- _STATED PROBLEM_
Find each line containing the string "pixels" and return it.

- _DATA IN THIS EXERCISE_
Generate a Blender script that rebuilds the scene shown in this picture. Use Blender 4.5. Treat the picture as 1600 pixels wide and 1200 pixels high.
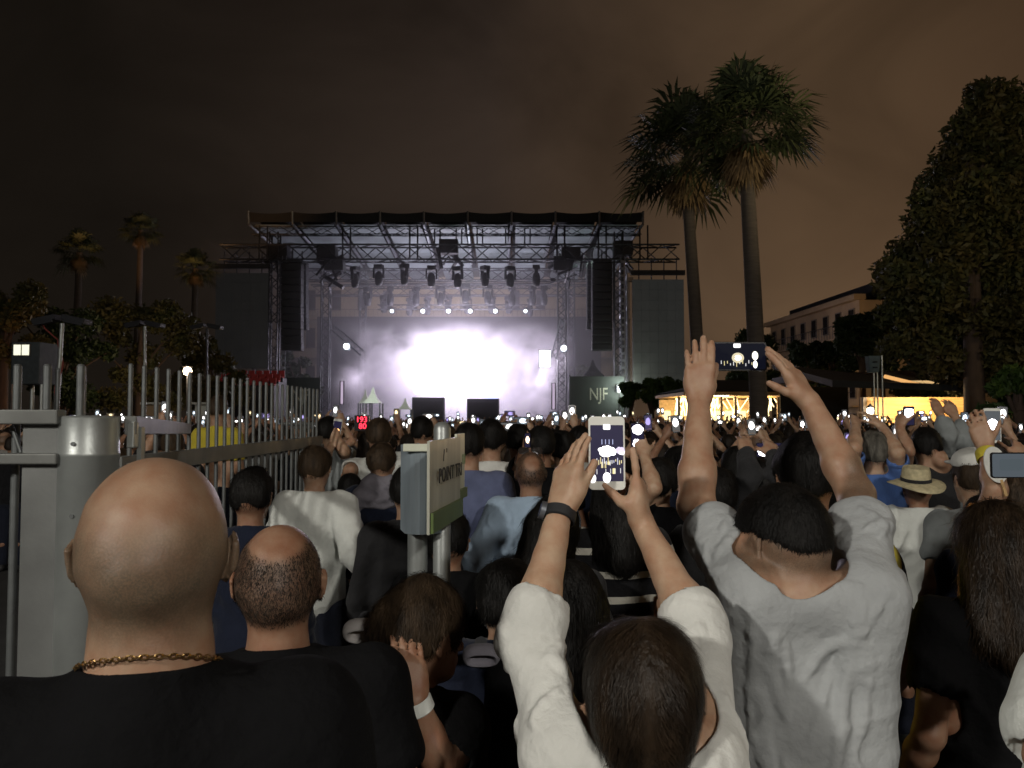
import bpy, math, random
import numpy as np
from mathutils import Vector, Matrix
R = math.radians
rng = np.random.default_rng(7)
random.seed(7)
for o in list(bpy.data.objects): bpy.data.objects.remove(o)
scene = bpy.context.scene
COL = scene.collection

# ------------------------------------------------------------------ camera
F = 1230.0; PITCH = math.atan(50.0 / F); CAM = np.array((0.0, 0.0, 1.85))
cd = bpy.data.cameras.new('camera'); cam = bpy.data.objects.new('camera', cd); COL.objects.link(cam)
cam.location = CAM; cam.rotation_euler = (math.pi / 2 + PITCH, 0, 0)
cd.sensor_width = 36; cd.lens = 36 * F / 1600; cd.clip_end = 2000; cd.clip_start = 0.05
cd.dof.use_dof = True; cd.dof.focus_distance = 1.7; cd.dof.aperture_fstop = 15
scene.camera = cam
def at(px, py, Y):
    """world point seen at photo pixel (px,py) at depth Y"""
    r = (px - 800) / F; u = (600 - py) / F
    cp, sp = math.cos(PITCH), math.sin(PITCH)
    d = np.array((r, cp - u * sp, sp + u * cp))
    return CAM + d * (Y / d[1])
# ------------------------------------------------------------------ world (light polluted night sky)
w = bpy.data.worlds.new('World'); scene.world = w; w.use_nodes = True
nt = w.node_tree; nt.nodes.clear()
out = nt.nodes.new('ShaderNodeOutputWorld'); bg = nt.nodes.new('ShaderNodeBackground')
tc = nt.nodes.new('ShaderNodeTexCoord'); sep = nt.nodes.new('ShaderNodeSeparateXYZ')
nt.links.new(tc.outputs['Generated'], sep.inputs[0])
ns = nt.nodes.new('ShaderNodeTexNoise'); ns.inputs['Scale'].default_value = 3.4; ns.inputs['Detail'].default_value = 6; ns.inputs['Distortion'].default_value = .6
mp = nt.nodes.new('ShaderNodeMapping'); mp.inputs['Scale'].default_value = (1, 1, 1.4); mp.inputs['Rotation'].default_value = (0, R(20), 0)
nt.links.new(tc.outputs['Generated'], mp.inputs[0]); nt.links.new(mp.outputs[0], ns.inputs['Vector'])
r1 = nt.nodes.new('ShaderNodeValToRGB')                    # brightness from left to right
r1.color_ramp.elements[0].position = .22; r1.color_ramp.elements[0].color = (.0100, .0076, .0056, 1)
r1.color_ramp.elements[1].position = .71; r1.color_ramp.elements[1].color = (.088, .053, .0290, 1)
e = r1.color_ramp.elements.new(.86); e.color = (.055, .031, .0165, 1)
e = r1.color_ramp.elements.new(.48); e.color = (.032, .022, .0165, 1)
mr = nt.nodes.new('ShaderNodeMapRange'); mr.inputs['From Min'].default_value = -.8; mr.inputs['From Max'].default_value = .8
nt.links.new(sep.outputs['X'], mr.inputs['Value']); nt.links.new(mr.outputs[0], r1.inputs[0])
r2 = nt.nodes.new('ShaderNodeMapRange'); r2.inputs['From Min'].default_value = .3; r2.inputs['From Max'].default_value = .7
r2.inputs['To Min'].default_value = .64; r2.inputs['To Max'].default_value = 1.22
nt.links.new(ns.outputs['Fac'], r2.inputs['Value'])
mrz = nt.nodes.new('ShaderNodeMapRange'); mrz.inputs['From Min'].default_value = .15; mrz.inputs['From Max'].default_value = .6
mrz.inputs['To Min'].default_value = 1.05; mrz.inputs['To Max'].default_value = .62
nt.links.new(sep.outputs['Z'], mrz.inputs['Value'])
mu0 = nt.nodes.new('ShaderNodeMath'); mu0.operation = 'MULTIPLY'; nt.links.new(r2.outputs[0], mu0.inputs[0]); nt.links.new(mrz.outputs[0], mu0.inputs[1])
vm = nt.nodes.new('ShaderNodeVectorMath'); vm.operation = 'SCALE'
nt.links.new(r1.outputs[0], vm.inputs[0]); nt.links.new(mu0.outputs[0], vm.inputs['Scale'])
nt.links.new(vm.outputs[0], bg.inputs[0]); bg.inputs[1].default_value = 1.0
nt.links.new(bg.outputs[0], out.inputs[0])
scene.view_settings.view_transform = 'Standard'; scene.view_settings.look = 'None'
scene.view_settings.exposure = 0; scene.view_settings.gamma = 1
scene.cycles.volume_step_rate = 2.0; scene.cycles.volume_bounces = 1; scene.cycles.volume_max_steps = 128
scene.cycles.max_bounces = 6; scene.cycles.sample_clamp_indirect = 4

# ------------------------------------------------------------------ lamps helper
def light(kind, loc, power, col, size=.1, parent=None, rot=None, spot=None, name='lamp_light'):
    ld = bpy.data.lights.new(name, kind); ld.energy = power; ld.color = col
    if kind == 'AREA': ld.size = size
    else: ld.shadow_soft_size = size
    if spot: ld.spot_size = R(spot[0]); ld.spot_blend = spot[1]
    o = bpy.data.objects.new(name, ld); COL.objects.link(o); o.location = loc
    if rot: o.rotation_euler = rot
    if parent: o.parent = parent
    return o

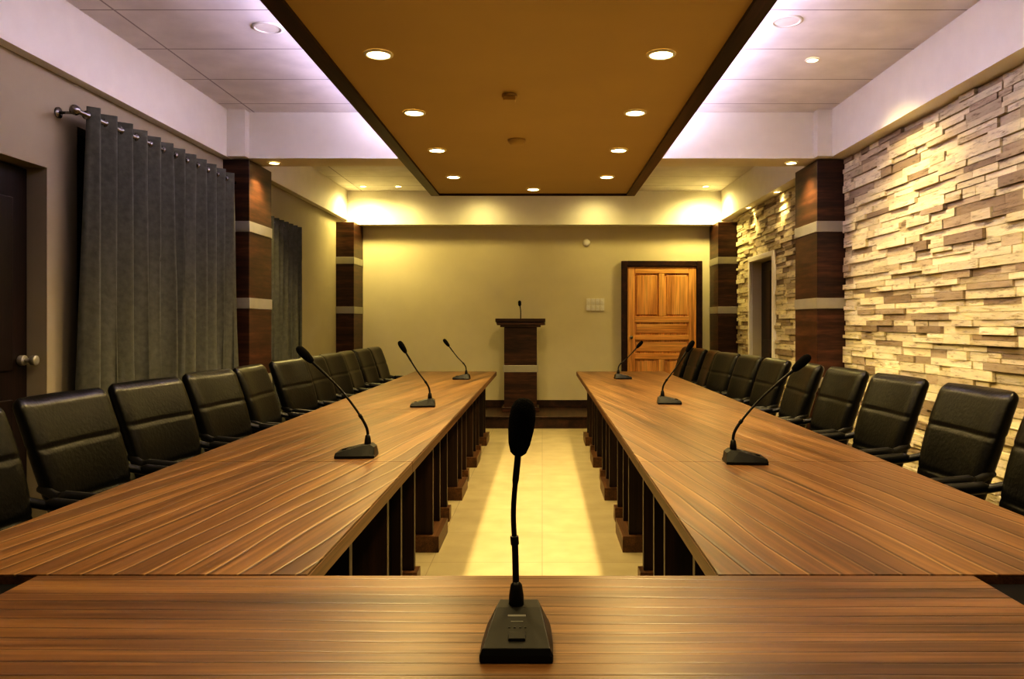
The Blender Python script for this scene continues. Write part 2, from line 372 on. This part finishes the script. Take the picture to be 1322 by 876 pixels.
# ------------------------------------------------------------------ conference tables
TZ = 0.747
def side_table(xa, xb, inner_left, top):
    o = MB(); y0, y1 = 1.70, 8.75
    seams = [y0, 3.08, 4.94, 6.85, y1]
    for a, b_ in zip(seams[:-1], seams[1:]):
        g = 0.0015
        o.box(xa+0.002, xb-0.002, a+g, b_-g, TZ-0.006, TZ, 0)
        o.box(xa, xb, a+g, b_-g, TZ-0.045, TZ-0.006, 1)
    inn = xb if not inner_left else xa
    s = -1 if not inner_left else 1
    def bx(d0, d1, ya, yb, z0, z1, m_):
        p, q = inn+s*d0, inn+s*d1
        o.box(min(p, q), max(p, q), ya, yb, z0, z1, m_)
    W = 0.5
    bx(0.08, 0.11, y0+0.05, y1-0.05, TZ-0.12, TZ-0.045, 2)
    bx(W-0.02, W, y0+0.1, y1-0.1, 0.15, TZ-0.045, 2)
    yy = [1.85, 3.12, 4.42, 5.70, 6.98, 8.20]
    for y in yy:
        for dy in (0.0, 0.30):
            bx(0.11, W-0.022, y+dy, y+dy+0.04, 0.09, TZ-0.045, 2)
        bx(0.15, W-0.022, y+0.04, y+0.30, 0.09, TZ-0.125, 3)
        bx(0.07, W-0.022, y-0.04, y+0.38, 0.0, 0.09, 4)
        y2 = y+0.66
        if y2+0.04 < y1-0.05:
            bx(0.11, W-0.022, y2, y2+0.04, 0.09, TZ-0.045, 2)
            bx(0.09, W-0.022, y2-0.03, y2+0.07, 0.0, 0.09, 4)
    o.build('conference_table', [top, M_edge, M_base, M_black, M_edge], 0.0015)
side_table(-1.44, -0.515, False, M_tableL)
side_table(0.385, 1.38, True, M_tableR)
o = MB()
o.box(-1.10, 0.94, 0.80, 1.688, TZ-0.004, TZ+0.002, 0); o.box(-1.10, 0.94, 0.80, 1.688, TZ-0.043, TZ-0.004, 1)
for x in (-1.0, -0.35, 0.2, 0.80): o.box(x, x+0.04, 0.90, 1.60, 0.09, TZ-0.043, 2); o.box(x-0.03, x+0.07, 0.88, 1.62, 0, 0.09, 2)
o.box(-0.96, 0.80, 1.55, 1.57, 0.2, TZ-0.043, 2)
o.build('conference_table', [M_tableX, M_edge, M_base], 0.0015)
for xa, xb in [(-1.95, -1.105), (0.945, 1.85)]:  # black boxes added to fill the black corners beside the near table
    o = MB(); o.box(xa, xb, 0.95, 1.692, 0.70, 0.73, 0); o.box(xa+0.04, xb-0.04, 0.99, 1.65, 0.06, 0.70, 0); o.box(xa+0.06, xb-0.06, 1.01, 1.63, 0, 0.06, 0)
    mx_ = (xa+xb)/2
    o.box(mx_-0.005, mx_+0.005, 0.98, 0.99, 0.08, 0.68, 1); 
    for q in (-0.08, 0.08): o.tube([(mx_+q, 0.975, 0.40), (mx_+q, 0.975, 0.52)], 0.006, 1)
    o.build('dark_corner_box', [M_black, M_silver], 0.004)

# ------------------------------------------------------------------ gooseneck microphones
def base_mesh(o):
    secs = [(-0.080, 0.058, 0.054, 0.012), (-0.076, 0.060, 0.055, 0.022), (-0.02, 0.060, 0.047, 0.037), (0.03, 0.058, 0.039, 0.050), (0.060, 0.056, 0.034, 0.053), (0.076, 0.054, 0.032, 0.042), (0.080, 0.052, 0.036, 0.012)]
    vs = []; fs = []
    for (y, wb, wt, h) in secs:
        vs += [(-wb, y, 0), (-wb, y, min(0.010, h)), (-wt, y, h), (wt, y, h), (wb, y, min(0.010, h)), (wb, y, 0)]
    n = 6
    for i in range(len(secs)-1):
        for k in range(n):
            fs.append((i*n+k, i*n+(k+1) % n, (i+1)*n+(k+1) % n, (i+1)*n+k))
    fs.append(tuple(reversed(range(n)))); fs.append(tuple(range((len(secs)-1)*n, len(secs)*n)))
    fs = [tuple(reversed(f)) for f in fs]
    o.add(vs, fs, 0, False)
def slope_z(y): 
    return 0.022 + (y+0.076)/(0.056)*0.015 if y < -0.02 else 0.037+(y+0.02)/0.05*0.013
def mic(name, loc, rotz, ctrl, foam_dir, fr=0.017, fl=0.085):
    o = MB(); base_mesh(o)
    def plate(xa, xb, ya, yb, e, m_):
        za, zb = slope_z(ya), slope_z(yb)
        vs = [(xa,ya,za-0.002),(xb,ya,za-0.002),(xb,yb,zb-0.002),(xa,yb,zb-0.002),(xa,ya,za+e),(xb,ya,za+e),(xb,yb,zb+e),(xa,yb,zb+e)]
        o.add(vs, [(0,3,2,1),(4,5,6,7),(0,1,5,4),(1,2,6,5),(2,3,7,6),(3,0,4,7)], m_)
    plate(-0.014, 0.014, -0.058, -0.040, 0.004, 1)
    plate(-0.018, 0.014, 0.004, 0.010, 0.0006, 3)
    plate(-0.012, 0.010, -0.010, -0.007, 0.0006, 3)
    for k in range(4):
        plate(-0.016+k*0.009, -0.011+k*0.009, -0.026, -0.023, 0.001, 1)
    o.tube([(ctrl[0][0], ctrl[0][1], 0.045), (ctrl[0][0], ctrl[0][1], 0.066), (ctrl[0][0], ctrl[0][1], 0.085), (ctrl[0][0], ctrl[0][1], 0.09)], [0.014, 0.013, 0.010, 0.006], 1, 16)
    path = smooth_path(ctrl, 40)
    nseg = len(path)
    rr = [0.0058 if i < nseg*0.42 or i > nseg*0.8 else 0.0046 for i in range(nseg)]
    o.tube(path, rr, 1, 12)
    j = path[int(nseg*0.42)]; d_ = (path[int(nseg*0.42)+1]-j).normalized()
    o.tube([j-d_*0.008, j+d_*0.008], 0.0075, 1, 12)
    e = path[-1]; d = Vector(foam_dir).normalized()
    prof = [(0.0, 0.35), (0.05, 0.6), (0.2, 0.82), (0.45, 0.97), (0.65, 1.0), (0.82, 0.92), (0.93, 0.7), (0.985, 0.4), (1.0, 0.12)]
    o.tube([e+d*(fl*t-0.01) for t, _ in prof], [fr*q for _, q in prof], 2, 20)
    return o.build(name, [M_plastic, M_plastic, M_foam, M_label], 0.0015, loc, rotz)
mic('gooseneck_microphone', (-0.042, 1.332, TZ+0.0025), 0.0,
    [(-0.004, 0.045, 0.05), (-0.006, 0.048, 0.14), (-0.009, 0.045, 0.22), (0.000, 0.042, 0.325)], (0.12, -0.02, 1), 0.0235, 0.102)
std = lambda L, H: [(0, 0.045, 0.05), (0, 0.035, 0.13), (0, -0.02-L*0.15, H*0.58), (0, -L*0.72, H*0.86)]
for (x, y, L, H, r_) in [(-0.766, 3.20, 0.26, 0.46, -90), (-0.785, 5.10, 0.16, 0.42, -90), (-0.785, 7.55, 0.18, 0.38, -90),
                         (0.80, 3.06, 0.27, 0.43, 90), (0.865, 5.28, 0.17, 0.42, 90), (0.79, 7.60, 0.20, 0.36, 90)]:
    c = std(L, H)
    d = Vector(c[3])-Vector(c[2])
    mic('gooseneck_microphone', (x, y, TZ+0.0005), math.radians(r_+random.uniform(-6, 6)), c, d, 0.018, 0.09)

# ------------------------------------------------------------------ chairs (face +X locally; back at -X)
def chair_mesh():
    o = MB()
    def cushion(secs, n=28, p=5.0, axis='z'):
        vs = []; fs = []
        for (z, xc, w, th, bow) in secs:
            for k in range(n):
                t = 2*math.pi*k/n
                c, s_ = math.cos(t), math.sin(t)
                yy = w*math.copysign(abs(c)**(2/p), c); xx = th*math.copysign(abs(s_)**(2/2.6), s_)
                xx += bow*(yy/w)**2 if w > 0 else 0
                if axis == 'z': vs.append((xc+xx, yy, z))
                else: vs.append((z, yy, xc+xx))
        m_ = len(secs)
        for i in range(m_-1):
            for k in range(n):
                f_ = (i*n+k, i*n+(k+1) % n, (i+1)*n+(k+1) % n, (i+1)*n+k)
                fs.append(f_)
        fs.append(tuple(reversed(range(n)))); fs.append(tuple(range((m_-1)*n, m_*n)))
        o.add(vs, fs, 0, True)
    secs = []
    H0, H1 = 0.47, 1.02
    steps = 60
    for i in range(steps+1):
        v = i/steps; z = H0+(H1-H0)*v
        xc = -0.20 - 0.10*v - 0.06*v*v
        w = 0.215+0.047*math.sin(min(1, v*1.25)*math.pi/2)
        th = 0.042+0.008*math.sin(v*math.pi)
        for g in (0.30, 0.66):
            th -= 0.009*math.exp(-((v-g)/0.012)**2)
        if v > 0.93: 
            q = (v-0.93)/0.07; th *= math.sqrt(max(0.02, 1-q*q)); w -= 0.022*q*q
        if v < 0.06:
            q = (0.06-v)/0.06; th *= math.sqrt(max(0.05, 1-q*q)); w -= 0.02*q*q
        secs.append((z, xc, w, th, 0.030))
    cushion(secs)
    secs = []
    for i in range(17):
        v = i/16; x = -0.23+0.46*v
        th = 0.045; w = 0.235
        if v > 0.88: q = (v-0.88)/0.12; th *= math.sqrt(max(0.03, 1-q*q)); w -= 0.03*q*q
        if v < 0.06: th *= 0.6
        if abs(v-0.55) < 0.04: th -= 0.004
        secs.append((x, 0.455-0.012*max(0, v-0.7)*4, w, th, 0.012))
    cushion(secs, axis='x')
    for s_ in (-1, 1):
        y = s_*0.262
        pth = smooth_path([(-0.245, y-s_*0.03, 0.69), (-0.14, y, 0.66), (0.00, y, 0.645), (0.09, y, 0.625), (0.125, y, 0.57), (0.08, y, 0.49), (0.02, y-s_*0.01, 0.425), (0.0, y-s_*0.06, 0.40)], 36)
        o.tube(pth, 0.017, 1, 10, 1.15)
        pad = smooth_path([(-0.16, y, 0.668), (-0.06, y, 0.66), (0.03, y, 0.652), (0.09, y, 0.635)], 10)
        o.tube(pad, [0.012]+[0.024]*(len(pad)-2)+[0.012], 1, 10)
    o.box(-0.12, 0.12, -0.10, 0.10, 0.385, 0.415, 1)
    o.tube([(0,0,0.39),(0,0,0.24),(0,0,0.235),(0,0,0.09)], [0.024,0.024,0.034,0.034], 1, 14)
    for k in range(5):
        a = 2*math.pi*k/5+0.3; dx, dy = math.cos(a), math.sin(a)
        o.tube([(dx*0.02, dy*0.02, 0.11), (dx*0.14, dy*0.14, 0.095), (dx*0.235, dy*0.235, 0.065)], [0.028, 0.022, 0.015], 1, 8)
        o.tube([(dx*0.235-dy*0.016, dy*0.235+dx*0.016, 0.026), (dx*0.235+dy*0.016, dy*0.235-dx*0.016, 0.026)], 0.026, 1, 12)
    o.tube(smooth_path([(-0.10, 0, 0.40), (-0.24, 0, 0.42), (-0.285, 0, 0.55), (-0.31, 0, 0.70)], 12), 0.018, 1, 8, 2.0)
    return o
first = chair_mesh().build('office_chair', [M_leather, M_plastic]); cm = first.data
cm.name = 'office_chair_mesh'
def place(i, x, y, rz):
    ob = first if i == 0 else bpy.data.objects.new('office_chair', cm)
    if i: scene.collection.objects.link(ob)
    ob.location = (x, y, 0); ob.rotation_euler = (0, 0, rz)
i = 0
for y, rz in [(2.43,-3), (3.07,-3), (3.71,-8), (4.42,-6), (5.03,2), (5.75,-8), (6.34,-3), (6.93,-5), (7.53,0), (8.13,-4), (8.72,-2)]:
    place(i, -1.58+random.uniform(-0.02, 0.02), y, math.radians(rz)); i += 1
R = [(1.80,2.72),(1.83,3.36),(1.81,4.05),(1.79,4.70),(1.76,5.32),(1.73,5.92),(1.70,6.52),(1.66,7.12),(1.64,7.7),(1.62,8.28),(1.60,8.87)]
for x, y in R:
    place(i, x-0.26, y, math.radians(180+random.uniform(-4, 8))); i += 1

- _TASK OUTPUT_
Generate a Blender script that rebuilds the scene shown in this picture. Use Blender 4.5. Treat the picture as 1600 pixels wide and 1200 pixels high.
The Blender Python script for this scene continues. Write part 2, from line 372 on. This part finishes the script. Take the picture to be 1322 by 876 pixels.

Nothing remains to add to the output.